• Stored data:
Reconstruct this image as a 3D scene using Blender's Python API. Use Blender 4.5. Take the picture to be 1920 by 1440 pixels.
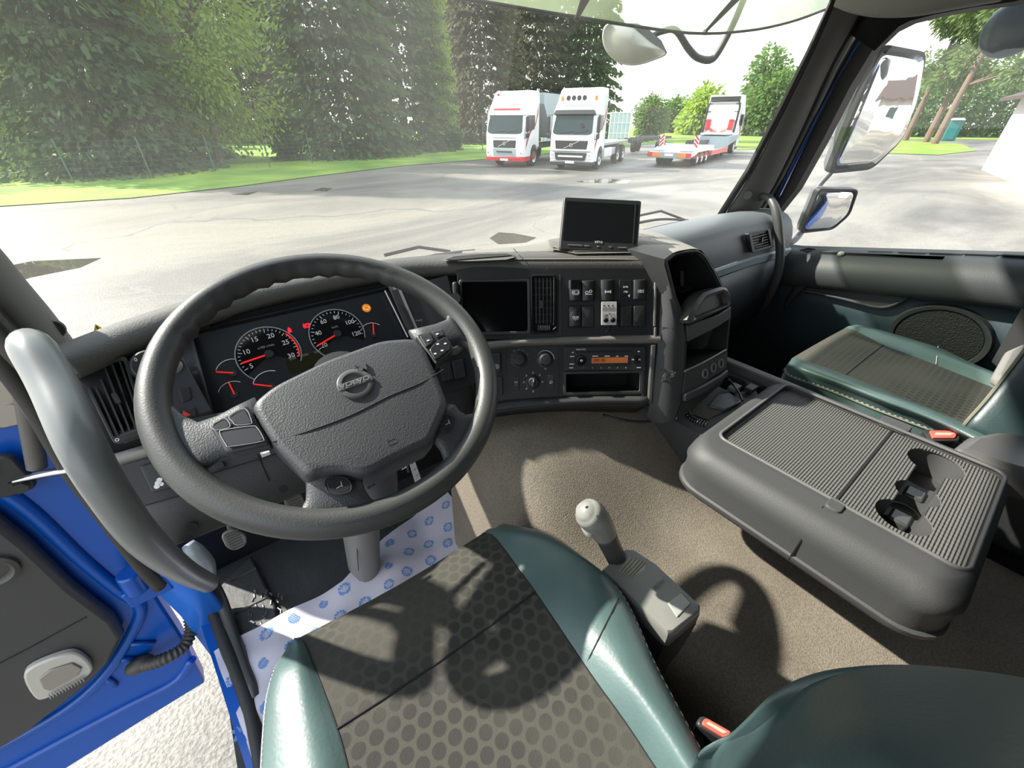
import bpy, bmesh, math, random
from mathutils import Vector, Matrix
from math import sin, cos, pi, radians, sqrt
V = Vector
for o in list(bpy.data.objects): bpy.data.objects.remove(o)
SC = bpy.context.scene; COL = SC.collection
# ---------------------------------------------------------------- camera
CAMPOS = V((-.77, 0, 2.45))          # driver's eye; the origin is the ground under the middle of the cab
FPX = 760.0; PITCH = radians(33.2); YAW = radians(37.5)
hd = V((sin(YAW), cos(YAW), 0)); Zv = V((0, 0, 1))
cv = hd*cos(PITCH) - Zv*sin(PITCH); rv = V((cos(YAW), -sin(YAW), 0)); uv = hd*sin(PITCH) + Zv*cos(PITCH)
cam = bpy.data.cameras.new('camera'); camo = bpy.data.objects.new('camera', cam); COL.objects.link(camo)
cam.sensor_fit = 'HORIZONTAL'; cam.sensor_width = 36; cam.lens = 36*FPX/1920
cam.clip_start = .01; cam.clip_end = 600
camo.matrix_world = Matrix(((rv.x, uv.x, -cv.x, CAMPOS.x), (rv.y, uv.y, -cv.y, CAMPOS.y), (rv.z, uv.z, -cv.z, CAMPOS.z), (0, 0, 0, 1)))
SC.camera = camo
# ---------------------------------------------------------------- sky, sun, exposure
SUN_AZ = radians(-35); SUN_EL = radians(40)
W = bpy.data.worlds.new('sky'); SC.world = W; W.use_nodes = True
wn = W.node_tree; bg = wn.nodes['Background']
tc = wn.nodes.new('ShaderNodeTexCoord'); sx = wn.nodes.new('ShaderNodeSeparateXYZ'); cr = wn.nodes.new('ShaderNodeValToRGB')
wn.links.new(tc.outputs['Generated'], sx.inputs[0]); wn.links.new(sx.outputs['Z'], cr.inputs[0]); wn.links.new(cr.outputs[0], bg.inputs[0])
cr.color_ramp.elements[0].position = 0; cr.color_ramp.elements[0].color = (1, .99, .96, 1)
cr.color_ramp.elements[1].position = .8; cr.color_ramp.elements[1].color = (.72, .85, 1, 1)
bg.inputs[1].default_value = 1.5
sd = bpy.data.lights.new('sun', 'SUN'); so = bpy.data.objects.new('sun', sd); COL.objects.link(so)
sd.energy = 7.5; sd.angle = radians(1.2); sd.color = (1, .95, .86)
sdir = V((sin(SUN_AZ)*cos(SUN_EL), cos(SUN_AZ)*cos(SUN_EL), sin(SUN_EL)))
so.rotation_euler = sdir.to_track_quat('Z', 'Y').to_euler(); so.location = (5, 10, 30)
SC.view_settings.view_transform = 'Standard'; SC.view_settings.look = 'None'
SC.view_settings.exposure = .8; SC.view_settings.gamma = 1; SC.view_settings.use_curve_mapping = False

# ---------------------------------------------------------------- measuring helpers (coordinates relative to the driver's eye)
G = -2.45
def D(x, y): return rv*(x-960) + uv*(720-y) + cv*FPX
def X(x, y, v): d = D(x, y); return d*(v/d.x)
def Y(x, y, v): d = D(x, y); return d*(v/d.y)
def Zp(x, y, v): d = D(x, y); return d*(v/d.z)
def Dp(x, y, v): return D(x, y)*(v/FPX)
class Fr:
    """a flat working frame: origin, right, up, outward normal"""
    def __init__(s, o, a, b, n=None):
        s.o = V(o); s.a = V(a).normalized(); s.b = V(b); s.b = (s.b - s.a*s.b.dot(s.a)).normalized(); s.n = s.a.cross(s.b)
    def p(s, u, v, w=0): return s.o + s.a*u + s.b*v + s.n*w
    def uv(s, x, y, w=0):
        d = D(x, y); o = s.o + s.n*w; t = o.dot(s.n)/d.dot(s.n); q = d*t - s.o
        return q.dot(s.a), q.dot(s.b)
    def P(s, x, y, w=0): u, v = s.uv(x, y, w); return s.p(u, v, w)
    def rect(s, x0, y0, x1, y1):
        q = [s.uv(x0, y0), s.uv(x1, y0), s.uv(x1, y1), s.uv(x0, y1)]
        return (q[0][0]+q[3][0])/2, (q[2][1]+q[3][1])/2, (q[1][0]+q[2][0])/2, (q[0][1]+q[1][1])/2
def lean(a, ang):     # frame axes: right a, up leaning away by ang (radians)
    a = V(a).normalized(); away = Zv.cross(a)
    return a, away*sin(ang) + Zv*cos(ang)
# ---------------------------------------------------------------- materials
MATS = {}
def mat(name, col, rough=.6, metal=0, bump=None, var=None, emit=None, spec=.5, trans=None, coat=0):
    """bump=(kind, scale, strength, distance)  var=(scale, colour2, lo, hi)"""
    if name in MATS: return MATS[name]
    m = bpy.data.materials.new(name); m.use_nodes = True; nt = m.node_tree; N = nt.nodes; L = nt.links
    b = N['Principled BSDF']; b.inputs['Base Color'].default_value = (*col, 1); b.inputs['Roughness'].default_value = rough
    b.inputs['Metallic'].default_value = metal; b.inputs['Specular IOR Level'].default_value = spec
    b.inputs['Coat Weight'].default_value = coat
    t = N.new('ShaderNodeTexCoord')
    if bump:
        k, sc, st, di = bump
        if k == 'noise': x = N.new('ShaderNodeTexNoise'); x.inputs['Scale'].default_value = sc; x.inputs['Detail'].default_value = 2; o = x.outputs[0]
        elif k == 'vor': x = N.new('ShaderNodeTexVoronoi'); x.feature = 'SMOOTH_F1'; x.inputs['Scale'].default_value = sc; o = x.outputs[0]
        elif k == 'cell': x = N.new('ShaderNodeTexVoronoi'); x.feature = 'DISTANCE_TO_EDGE'; x.inputs['Scale'].default_value = sc; o = x.outputs[0]
        L.new(t.outputs['Object'], x.inputs['Vector'])
        bp = N.new('ShaderNodeBump'); bp.inputs['Strength'].default_value = st; bp.inputs['Distance'].default_value = di
        L.new(o, bp.inputs['Height']); L.new(bp.outputs[0], b.inputs['Normal'])
    if var:
        sc, c2, lo, hi = var
        x = N.new('ShaderNodeTexNoise'); x.inputs['Scale'].default_value = sc; x.inputs['Detail'].default_value = 6
        r = N.new('ShaderNodeValToRGB'); r.color_ramp.elements[0].position = lo; r.color_ramp.elements[1].position = hi
        r.color_ramp.elements[0].color = (*col, 1); r.color_ramp.elements[1].color = (*c2, 1)
        L.new(t.outputs['Object'], x.inputs['Vector']); L.new(x.outputs[0], r.inputs[0]); L.new(r.outputs[0], b.inputs['Base Color'])
    if emit: b.inputs['Emission Color'].default_value = (*emit[0], 1); b.inputs['Emission Strength'].default_value = emit[1]
    if trans:      # light shining through (leaves, thin cloth)
        tr = N.new('ShaderNodeBsdfTranslucent'); tr.inputs[0].default_value = (*trans[0], 1)
        mx = N.new('ShaderNodeMixShader'); mx.inputs[0].default_value = trans[1]
        L.new(b.outputs[0], mx.inputs[1]); L.new(tr.outputs[0], mx.inputs[2]); L.new(mx.outputs[0], N['Material Output'].inputs[0])
    MATS[name] = m; return m
def glass_mat(name, tint, refl=.06, dust=0.0, dscale=3, dcol=(1, 1, 1)):
    m = bpy.data.materials.new(name); m.use_nodes = True; nt = m.node_tree; N = nt.nodes; L = nt.links
    N.remove(N['Principled BSDF']); out = N['Material Output']
    tr = N.new('ShaderNodeBsdfTransparent'); tr.inputs[0].default_value = (*tint, 1)
    gl = N.new('ShaderNodeBsdfGlossy'); gl.inputs['Roughness'].default_value = .02
    mx = N.new('ShaderNodeMixShader'); mx.inputs[0].default_value = refl
    L.new(tr.outputs[0], mx.inputs[1]); L.new(gl.outputs[0], mx.inputs[2])
    last = mx
    if dust:
        tl = N.new('ShaderNodeBsdfTranslucent'); tl.inputs[0].default_value = (*dcol, 1)
        t = N.new('ShaderNodeTexCoord'); x = N.new('ShaderNodeTexNoise'); x.inputs['Scale'].default_value = dscale; x.inputs['Detail'].default_value = 4
        L.new(t.outputs['Object'], x.inputs['Vector'])
        mr = N.new('ShaderNodeMapRange'); mr.inputs['From Min'].default_value = .3; mr.inputs['From Max'].default_value = .75
        mr.inputs['To Min'].default_value = dust*.35; mr.inputs['To Max'].default_value = dust*1.3
        L.new(x.outputs[0], mr.inputs[0])
        m2 = N.new('ShaderNodeMixShader'); L.new(mr.outputs[0], m2.inputs[0]); L.new(mx.outputs[0], m2.inputs[1]); L.new(tl.outputs[0], m2.inputs[2]); last = m2
    L.new(last.outputs[0], out.inputs[0]); MATS[name] = m; return m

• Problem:
Copy down every line of the material above that includes the string "scene".

• Task result:
Reconstruct this image as a 3D scene using Blender's Python API. Use Blender 4.5. Take the picture to be 1920 by 1440 pixels.
SC = bpy.context.scene; COL = SC.collection